The use of small timber sections gave the team the chance to paint them individually to create complex and sophisticated effects. The front faces of the battens were painted with geometric patterns in different colours, while the sides were painted a single solid colour which changed at each successive tier as it rose up the pavilion. As Alex Gore explains: ‘The aim is to evoke a layered, woven-like façade and encourage people to move around the pavilion and experience the different colour combinations. The lenticular effect created by moving around the building means the colours and patterns of the pavilion are constantly changing.’ The internal lattice structure was all painted in a single colour – dark blue – to create a calm interior. The paint, in ten colours, was donated by Mylands Paints.


The design of the structure

The challenge is obvious. How do you make a three-storey building with no floors using a size of timber normally used for joinery? The team at EngineersHRW – Simon Robinson, Chris Stobbart and Greg Nordberg – investigated the design options for such a structure. Greg Nordberg describes the process:

‘The structure is deceptively simple and in terms of the timber it is all on display. Often exposed structure makes a statement for itself; here the structure serves as a calm frame on the outside of which a riot of colour, provided by the cladding, can be hung. It provides volume but not substance. The slender elements on their uniform Cartesian grid provide little obstruction to the dynamic interplay of light and shade as you move around the interior.

‘The team knew at the outset that it would be relatively simple to construct the pavilion in aluminium or steel, allowing you to activate the whole side of the structure to span between the feet placed in the corners. That idea was there as a safety net for us as designers and let us explore a myriad of options to try and make it work in timber. We decided to provide a steel truss in the handrail of the walkway to span between the legs and provide a stiff platform from which to support the timber lattice. The eccentricity of the walkway from its supports and the need to contain the truss within the grid and clad it while maintaining a reasonable walkway width gave the steelwork its own set of design constraints but these could largely be addressed separately from the timber.

‘The grid provided frequent locations to support the roof, allowing a relatively even distribution of vertical load. However, the grid’s openness and the lack of diagonals or the ability to create moment connections with such small elements meant the same was not true of horizontal loads. We explored multiple solutions, both for localising the stability with timber bracing or sheathing and for activating the full side of the building with steel rope. The latter was most promising but still led to high compressive stresses in the corner elements and significant bending in the vertical members spanning to the roof under wind load. We did explore options that carefully aligned a strategy for easy assembly and disassembly to the structural system so that doubled-up elements could be provided at high stress locations, but this lost the universality of the lattice.

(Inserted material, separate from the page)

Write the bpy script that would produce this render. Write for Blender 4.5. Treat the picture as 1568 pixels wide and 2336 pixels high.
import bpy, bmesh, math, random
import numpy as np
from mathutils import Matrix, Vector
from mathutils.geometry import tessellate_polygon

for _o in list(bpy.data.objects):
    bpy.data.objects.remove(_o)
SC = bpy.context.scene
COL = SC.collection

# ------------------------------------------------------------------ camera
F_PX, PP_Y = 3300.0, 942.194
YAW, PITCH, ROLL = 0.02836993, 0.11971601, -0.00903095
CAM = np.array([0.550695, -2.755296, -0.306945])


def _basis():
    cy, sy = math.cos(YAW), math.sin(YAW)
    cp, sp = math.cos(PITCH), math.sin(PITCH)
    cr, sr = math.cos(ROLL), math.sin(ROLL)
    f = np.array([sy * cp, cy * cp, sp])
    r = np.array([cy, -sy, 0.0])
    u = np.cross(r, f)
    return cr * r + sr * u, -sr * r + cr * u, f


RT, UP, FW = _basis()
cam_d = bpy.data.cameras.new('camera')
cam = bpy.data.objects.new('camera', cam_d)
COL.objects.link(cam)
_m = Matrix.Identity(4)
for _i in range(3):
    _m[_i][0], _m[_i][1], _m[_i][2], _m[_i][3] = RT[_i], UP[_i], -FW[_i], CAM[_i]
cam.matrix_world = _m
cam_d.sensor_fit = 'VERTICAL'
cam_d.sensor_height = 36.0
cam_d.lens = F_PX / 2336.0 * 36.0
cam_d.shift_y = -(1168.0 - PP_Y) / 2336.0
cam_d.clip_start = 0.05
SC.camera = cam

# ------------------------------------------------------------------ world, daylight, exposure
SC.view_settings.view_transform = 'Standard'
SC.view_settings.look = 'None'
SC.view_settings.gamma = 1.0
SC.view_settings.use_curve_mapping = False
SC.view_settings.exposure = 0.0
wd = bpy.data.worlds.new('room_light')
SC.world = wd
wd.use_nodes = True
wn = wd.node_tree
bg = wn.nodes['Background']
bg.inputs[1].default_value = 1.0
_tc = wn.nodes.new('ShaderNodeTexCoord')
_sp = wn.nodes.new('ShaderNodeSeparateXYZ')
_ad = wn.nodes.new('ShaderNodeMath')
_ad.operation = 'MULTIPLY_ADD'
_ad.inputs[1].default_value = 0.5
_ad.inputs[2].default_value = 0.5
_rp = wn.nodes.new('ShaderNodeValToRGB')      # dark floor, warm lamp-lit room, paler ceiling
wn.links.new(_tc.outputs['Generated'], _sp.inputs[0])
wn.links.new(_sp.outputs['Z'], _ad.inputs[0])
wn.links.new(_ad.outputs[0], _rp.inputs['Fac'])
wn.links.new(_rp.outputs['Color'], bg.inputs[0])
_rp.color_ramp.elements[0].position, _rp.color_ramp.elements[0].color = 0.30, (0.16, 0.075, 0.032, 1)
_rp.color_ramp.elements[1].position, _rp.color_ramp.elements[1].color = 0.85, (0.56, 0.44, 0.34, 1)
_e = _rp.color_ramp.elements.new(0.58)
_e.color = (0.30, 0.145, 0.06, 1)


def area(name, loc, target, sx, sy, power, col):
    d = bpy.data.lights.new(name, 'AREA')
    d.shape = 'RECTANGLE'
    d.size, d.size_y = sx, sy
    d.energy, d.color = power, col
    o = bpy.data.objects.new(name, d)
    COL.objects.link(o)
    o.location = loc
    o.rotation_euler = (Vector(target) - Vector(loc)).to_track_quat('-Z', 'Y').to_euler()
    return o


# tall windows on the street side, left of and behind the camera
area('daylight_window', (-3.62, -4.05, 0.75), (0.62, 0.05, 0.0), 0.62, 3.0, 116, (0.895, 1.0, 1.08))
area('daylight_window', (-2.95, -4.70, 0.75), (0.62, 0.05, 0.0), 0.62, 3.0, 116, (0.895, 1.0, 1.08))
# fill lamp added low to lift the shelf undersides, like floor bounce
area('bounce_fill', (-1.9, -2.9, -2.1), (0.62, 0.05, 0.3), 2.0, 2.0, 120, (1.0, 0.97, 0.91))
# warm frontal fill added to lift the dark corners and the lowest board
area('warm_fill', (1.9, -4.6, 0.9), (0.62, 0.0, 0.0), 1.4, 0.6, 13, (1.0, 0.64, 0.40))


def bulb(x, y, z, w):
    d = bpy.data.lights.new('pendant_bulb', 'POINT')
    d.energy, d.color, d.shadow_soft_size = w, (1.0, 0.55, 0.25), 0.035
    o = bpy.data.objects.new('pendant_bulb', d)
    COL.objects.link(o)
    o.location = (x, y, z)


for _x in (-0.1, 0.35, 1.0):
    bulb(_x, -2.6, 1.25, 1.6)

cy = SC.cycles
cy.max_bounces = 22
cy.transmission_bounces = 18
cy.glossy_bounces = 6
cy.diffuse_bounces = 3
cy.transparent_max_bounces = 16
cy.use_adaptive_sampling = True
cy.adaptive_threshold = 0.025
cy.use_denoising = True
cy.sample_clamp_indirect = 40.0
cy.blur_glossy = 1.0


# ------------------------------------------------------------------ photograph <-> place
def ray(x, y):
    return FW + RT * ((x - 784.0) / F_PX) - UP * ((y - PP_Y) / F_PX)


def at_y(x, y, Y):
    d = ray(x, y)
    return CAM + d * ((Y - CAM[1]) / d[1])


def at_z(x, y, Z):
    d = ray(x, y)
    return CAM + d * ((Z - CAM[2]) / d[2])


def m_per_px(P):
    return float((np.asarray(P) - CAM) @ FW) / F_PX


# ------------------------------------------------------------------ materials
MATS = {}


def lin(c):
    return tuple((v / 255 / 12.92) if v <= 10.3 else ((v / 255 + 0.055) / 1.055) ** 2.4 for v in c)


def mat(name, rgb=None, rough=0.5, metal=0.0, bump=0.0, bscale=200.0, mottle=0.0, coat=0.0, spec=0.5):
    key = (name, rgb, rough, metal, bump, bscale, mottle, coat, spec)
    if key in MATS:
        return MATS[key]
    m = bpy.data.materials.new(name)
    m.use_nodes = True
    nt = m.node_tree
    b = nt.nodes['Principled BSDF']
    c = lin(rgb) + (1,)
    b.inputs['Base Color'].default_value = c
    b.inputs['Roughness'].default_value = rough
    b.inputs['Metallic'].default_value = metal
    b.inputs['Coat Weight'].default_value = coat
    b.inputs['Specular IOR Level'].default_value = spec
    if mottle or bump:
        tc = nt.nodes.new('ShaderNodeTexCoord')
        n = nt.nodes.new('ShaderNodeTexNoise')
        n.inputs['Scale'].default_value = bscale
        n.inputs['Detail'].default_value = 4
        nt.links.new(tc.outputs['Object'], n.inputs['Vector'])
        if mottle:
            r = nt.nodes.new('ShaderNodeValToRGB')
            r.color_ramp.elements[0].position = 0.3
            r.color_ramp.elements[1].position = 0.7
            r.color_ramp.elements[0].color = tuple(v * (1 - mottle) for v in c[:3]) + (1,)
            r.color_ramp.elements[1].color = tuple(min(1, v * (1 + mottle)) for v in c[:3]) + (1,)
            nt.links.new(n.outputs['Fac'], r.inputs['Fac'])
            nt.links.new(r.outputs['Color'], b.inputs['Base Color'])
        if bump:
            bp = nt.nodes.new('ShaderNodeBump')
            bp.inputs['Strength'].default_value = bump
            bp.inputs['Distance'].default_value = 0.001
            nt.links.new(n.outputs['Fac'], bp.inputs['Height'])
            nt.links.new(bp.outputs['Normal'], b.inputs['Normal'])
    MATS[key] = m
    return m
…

‘Transferring lateral wind loads to the walkway and to the roof with vertical trusses to make use of the depth of the lattice was not viable. The lower sections of the grid had to be free of bracing to provide clearance for the walkway and such an arrangement would therefore put the highest stresses in the least restrained elements. We introduced two layers of horizontal trusses that acted like the floors of a building to distribute the lateral loads and restrain the columns. The hardest working elements, under the worst-case loadings, were the booms of the horizontal trusses rather than the columns. This allowed there to be no vertical diagonals other than the overall façade bracing. The façade bracing is fixed into the lattice at the truss levels and the roof level, allowing the stability forces to be spread to multiple elements while ensuring these have little bending due to the short spans. The roof load was taken by the internal line of the lattice so the stability loads were kept separate from the highest vertical loads.

‘The roof itself was formed with one-way spanning Pratt trusses supported on the two internal lines of verticals of the lattice. The roof was ballasted to ensure there was not a load reversal in an uplift case. The wind loads were modelled tightly for the site taking advantage of the temporary nature of the building to apply seasonal factors and sheltering effects from the surroundings to reduce the loading requirements.’

Timber connections

The timber elements were connected to each other by galvanised steel plate connections which ranged from a simple splice to a three-dimensional bracket where structural timber, cladding and steel bracing cables intersected. The connections were bolted rather than screwed to reduce eccentricity and bending stress and to make it easier to dismantle the structure after use.

The brackets provided connections for the timber and also for the main stability bracing and splices in both the vertical and horizontal elements. Each connection type had a simple concept but the nature of the structure and the variations required at corners, roof, walkway, cladding and canopy were such that more than 40 different connection types were needed. The main contractor RASKL fabricated all the connections in-house and co-ordinated the complex assembly of these components on site.


Timber specification and procurement

To create a structure with timber components of such small size meant that the specification and the precise finished section size of the elements became of vital importance. The structural engineer’s loadings and final arrangement required a C24 strength grade and a 50 x 50mm section was the limit both for overall stresses and achieving workable connections. As Greg Norbert explains: ‘In many cases 5mm makes little difference to a structure as it is within a margin of error or standard tolerances. However, a 45mm square section has 80 per cent of the vertical capacity of a 50mm section and two thirds of its bending capacity.’

The team spent considerable time searching for timber of this quality. The PEFC-certified C24 Canadian Douglas fir for the lattice structure was supplied by Prowood Ltd of Wigan. The FSC-certified European redwood battens were supplied by Fulham Timber. The timber components were all fabricated, painted and pre-assembled at RASKL’s workshop in Newcastle upon Tyne.